** start of DATA SEGMENT **
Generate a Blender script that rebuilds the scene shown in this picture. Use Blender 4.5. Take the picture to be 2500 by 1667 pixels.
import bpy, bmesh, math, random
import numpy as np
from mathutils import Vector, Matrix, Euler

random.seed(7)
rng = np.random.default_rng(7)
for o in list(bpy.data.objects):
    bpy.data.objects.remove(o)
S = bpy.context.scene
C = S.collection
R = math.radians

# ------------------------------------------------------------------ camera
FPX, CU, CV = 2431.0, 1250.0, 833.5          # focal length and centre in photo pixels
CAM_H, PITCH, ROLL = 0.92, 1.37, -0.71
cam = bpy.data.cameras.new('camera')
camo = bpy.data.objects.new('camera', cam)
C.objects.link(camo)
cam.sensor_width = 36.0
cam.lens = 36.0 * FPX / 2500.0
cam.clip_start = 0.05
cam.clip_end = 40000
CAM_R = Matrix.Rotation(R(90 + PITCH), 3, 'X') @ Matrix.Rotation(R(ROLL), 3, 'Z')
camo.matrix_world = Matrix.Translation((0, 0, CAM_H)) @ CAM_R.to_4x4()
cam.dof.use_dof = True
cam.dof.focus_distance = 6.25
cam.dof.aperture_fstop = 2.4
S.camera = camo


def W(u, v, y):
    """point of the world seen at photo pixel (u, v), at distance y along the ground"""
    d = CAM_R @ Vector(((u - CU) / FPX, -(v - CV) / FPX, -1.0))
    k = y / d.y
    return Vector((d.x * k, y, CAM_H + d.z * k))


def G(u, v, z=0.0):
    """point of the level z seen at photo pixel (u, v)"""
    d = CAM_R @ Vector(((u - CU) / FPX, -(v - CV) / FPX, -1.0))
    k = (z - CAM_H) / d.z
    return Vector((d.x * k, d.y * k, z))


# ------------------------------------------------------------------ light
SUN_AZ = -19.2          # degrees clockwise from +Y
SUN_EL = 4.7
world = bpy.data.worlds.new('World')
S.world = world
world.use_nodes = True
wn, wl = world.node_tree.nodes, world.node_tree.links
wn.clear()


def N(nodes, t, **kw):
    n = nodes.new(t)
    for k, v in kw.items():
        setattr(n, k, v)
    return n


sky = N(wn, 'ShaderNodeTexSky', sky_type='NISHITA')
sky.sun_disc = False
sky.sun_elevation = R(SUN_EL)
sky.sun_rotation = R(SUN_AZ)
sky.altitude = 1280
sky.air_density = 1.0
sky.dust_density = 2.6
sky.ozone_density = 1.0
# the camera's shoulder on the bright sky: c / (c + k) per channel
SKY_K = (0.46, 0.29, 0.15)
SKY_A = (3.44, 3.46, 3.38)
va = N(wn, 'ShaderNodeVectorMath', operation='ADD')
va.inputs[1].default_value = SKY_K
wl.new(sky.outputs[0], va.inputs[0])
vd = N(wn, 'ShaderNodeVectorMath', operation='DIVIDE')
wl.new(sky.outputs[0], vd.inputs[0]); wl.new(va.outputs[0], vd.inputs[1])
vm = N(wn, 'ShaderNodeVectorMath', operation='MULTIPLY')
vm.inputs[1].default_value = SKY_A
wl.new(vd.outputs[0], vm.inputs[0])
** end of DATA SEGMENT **
Word for word, quote all of the data above.

Generate a Blender script that rebuilds the scene shown in this picture. Use Blender 4.5. Take the picture to be 2500 by 1667 pixels.
import bpy, bmesh, math, random
import numpy as np
from mathutils import Vector, Matrix, Euler

random.seed(7)
rng = np.random.default_rng(7)
for o in list(bpy.data.objects):
    bpy.data.objects.remove(o)
S = bpy.context.scene
C = S.collection
R = math.radians

# ------------------------------------------------------------------ camera
FPX, CU, CV = 2431.0, 1250.0, 833.5          # focal length and centre in photo pixels
CAM_H, PITCH, ROLL = 0.92, 1.37, -0.71
cam = bpy.data.cameras.new('camera')
camo = bpy.data.objects.new('camera', cam)
C.objects.link(camo)
cam.sensor_width = 36.0
cam.lens = 36.0 * FPX / 2500.0
cam.clip_start = 0.05
cam.clip_end = 40000
CAM_R = Matrix.Rotation(R(90 + PITCH), 3, 'X') @ Matrix.Rotation(R(ROLL), 3, 'Z')
camo.matrix_world = Matrix.Translation((0, 0, CAM_H)) @ CAM_R.to_4x4()
cam.dof.use_dof = True
cam.dof.focus_distance = 6.25
cam.dof.aperture_fstop = 2.4
S.camera = camo


def W(u, v, y):
    """point of the world seen at photo pixel (u, v), at distance y along the ground"""
    d = CAM_R @ Vector(((u - CU) / FPX, -(v - CV) / FPX, -1.0))
    k = y / d.y
    return Vector((d.x * k, y, CAM_H + d.z * k))


def G(u, v, z=0.0):
    """point of the level z seen at photo pixel (u, v)"""
    d = CAM_R @ Vector(((u - CU) / FPX, -(v - CV) / FPX, -1.0))
    k = (z - CAM_H) / d.z
    return Vector((d.x * k, d.y * k, z))


# ------------------------------------------------------------------ light
SUN_AZ = -19.2          # degrees clockwise from +Y
SUN_EL = 4.7
world = bpy.data.worlds.new('World')
S.world = world
world.use_nodes = True
wn, wl = world.node_tree.nodes, world.node_tree.links
wn.clear()


def N(nodes, t, **kw):
    n = nodes.new(t)
    for k, v in kw.items():
        setattr(n, k, v)
    return n


sky = N(wn, 'ShaderNodeTexSky', sky_type='NISHITA')
sky.sun_disc = False
sky.sun_elevation = R(SUN_EL)
sky.sun_rotation = R(SUN_AZ)
sky.altitude = 1280
sky.air_density = 1.0
sky.dust_density = 2.6
sky.ozone_density = 1.0
# the camera's shoulder on the bright sky: c / (c + k) per channel
SKY_K = (0.46, 0.29, 0.15)
SKY_A = (3.44, 3.46, 3.38)
va = N(wn, 'ShaderNodeVectorMath', operation='ADD')
va.inputs[1].default_value = SKY_K
wl.new(sky.outputs[0], va.inputs[0])
vd = N(wn, 'ShaderNodeVectorMath', operation='DIVIDE')
wl.new(sky.outputs[0], vd.inputs[0]); wl.new(va.outputs[0], vd.inputs[1])
vm = N(wn, 'ShaderNodeVectorMath', operation='MULTIPLY')
vm.inputs[1].default_value = SKY_A
wl.new(vd.outputs[0], vm.inputs[0])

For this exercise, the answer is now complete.